Veloso admitted that the proposed House version of the Charter drops vice president as a successor to the president under the transitory provision contained in Resolution of Both Houses No. 15.
But he dismissed as “unfair” the accusations that former President and now Speaker Gloria Macapagal-Arroyo was behind this controversial provision of the proposed Charter.
“We have been unfair to the Speaker, ang contribution lamangni Speaker Arroyo is Article 12 on local government and federal government,” Veloso explained.
He was referring to an article that ignored other proposals seeking to identify 14 federal states in the proposed Charter.
Arroyo’s proposal allows Congress to pass statutes for the creation of federal states.
The Lower House, however, found itself the butt of criticisms for providing in its draft the removal of Vice President Leni Robredo from the line of succession during the transition period to federalism because of the pending electoral protest filed against her by former Sen. Ferdinand “Bongbong” Marcos Jr.
Section 4, Article XVII (Transitory Provisions) of the draft constitution which was sponsored in the plenary last Monday night provides that upon ratification of the new constitution, the incumbent President and Vice President “shall continue to exercise all the powers and functions of their offices until the election of the next President and Vice President.”
It states that “in case a vacancy arises by reason of removal, resignation, permanent incapacity or death of the incumbent President, the incumbent Senate President shall act as President until a President shall have been chosen and qualified.”
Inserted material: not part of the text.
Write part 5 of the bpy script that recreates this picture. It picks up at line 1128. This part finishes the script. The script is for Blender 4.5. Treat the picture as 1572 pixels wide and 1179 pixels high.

The draft constitution will be submitted to the Senate for concurrence after it is adopted by the House.
Veloso said the provision was included in the draft charter to avoid instability because of the ongoing electoral protest.
He admitted that the questionable succession provision belonged to PDPLaban, which formed as one of the basis for the draft of a new Constitution now under plenary deliberation.